There remain, of course, a fair number of active crypto skeptics, who continue to deny the value investors might derive from the asset class. Respected American economist Nouriel Roubini has been vehement about Bitcoin. In a strongly worded article published by The Guardian in early March he wrote:
“It's the mother of all bubbles and...also the biggest bubble in human history if you compare it to, say, the Mississippi bubble or the tech bubble or tulip mania or South Sea Bubble
... Now it has crashed by about 60 percent compared to the peak of mid-December. It has crashed 30 percent in the last week and 10 percent today, and ... the fundamental value of Bitcoin is zero.”

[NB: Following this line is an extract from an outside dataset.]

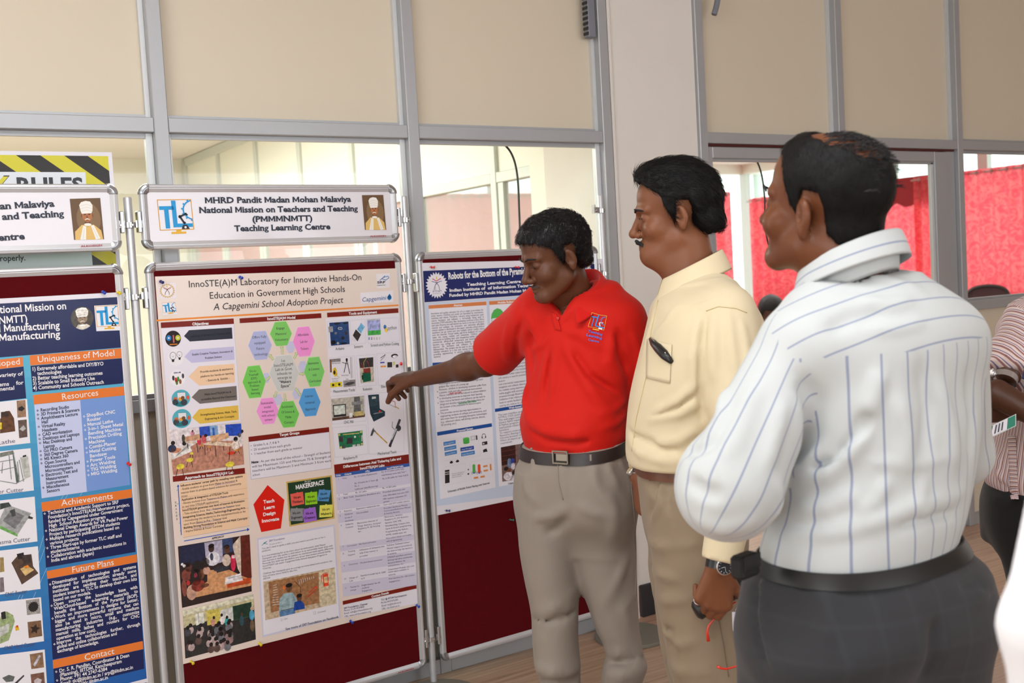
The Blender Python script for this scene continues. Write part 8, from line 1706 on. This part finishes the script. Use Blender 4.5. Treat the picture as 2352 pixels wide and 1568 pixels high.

He's also dismissed blockchain technology, calling it over-hyped.
But Roubini might just be part of a shrinking group. More and more individuals are on the fence now, shifting between between stages as they potentially head toward acceptance. For example, former Chairman of the US's Federal Reserve, Ben Bernanke warned:
“Bitcoin is an attempt to replace fiat currency and evade regulation and government intervention. I don’t think that’s going to be a success.”
Despite his disdain, Bernanke has admitted he's bullish on blockchain even if has mixed feelings about Bitcoin, having given both muted praise and criticism for the currency as far back as 2015.
Scott Scheper, head of marketing, XYO Network believes that whether they like to not, as time passes just about every single investor will have some exposure to cryptocurrencies whether or not they realized it or publicly decry it. Here’s why: When a technology surfaces that solves fundamental problems for consumers, it's inevitable that, in the end consumers vote for adaption if they can profit or benefit.
So could it be we're seeing a gradual conversion? Are all these skeptics destined to eventually come around? And if Bitcoin is a bubble, what lessons can investors learn from previous market bubbles such as the DotCom mania that gripped markets in the late '90s?
Buffett’s DotCom Boom Error
Scheper points to the way Buffett operated during the DotCom Boom. The celebrated investor is famous for focusing on his core competencies, investments in companies whose business—and products—he understands. Companies such as Coca Cola (NYSE:KO), Apple (NASDAQ:AAPL), Bank of America (NYSE:BAC), Southwest Airlines (NYSE:LUV) and insurance businesses such as GEICO.
“During the DotCom Boom, Buffett avoided investing in Internet companies, partly because he’s a fundamentalist who doesn’t use a computer at the office, and largely because he just wasn’t interested in trying to understand the underlying technology. This cost him to miss out on investing in Google (NASDAQ:GOOGL) and Amazon (NASDAQ:AMZN), even though he was approached by the founders of both to invest in the companies.”
At the 2018 Berkshire Hathaway annual shareholder meeting last week, Buffett openly admitted his error: “I made the wrong decisions on Google and Amazon.” Even though, at the time he saw the incredible amounts of money his subsidiary GEICO was spending on Google advertising, and even after meeting with the company's founders, Larry Page and Sergey Brin, Buffet ended up passing on the opportunity to invest.
He learned his lesson, though. In March Buffett announced that Berkshire Hathaway had bought 75 million additional shares of Apple, for a total holding of 240 million shares or 5% stake in the computer and smartphone giant.
Scheper believes it will be a similar trajectory for Buffett and cryptocurrencies. Whether he invests in digital tokens directly or takes a visible stake in companies that have some involvement with blockchain technology, it's simply a matter of time. Indeed notes Scheper, for any savvy investor—and there's no arguing that Buffett has proven he leads the pack in that regard—investing in this new asset in some way, shape or form is inevitable.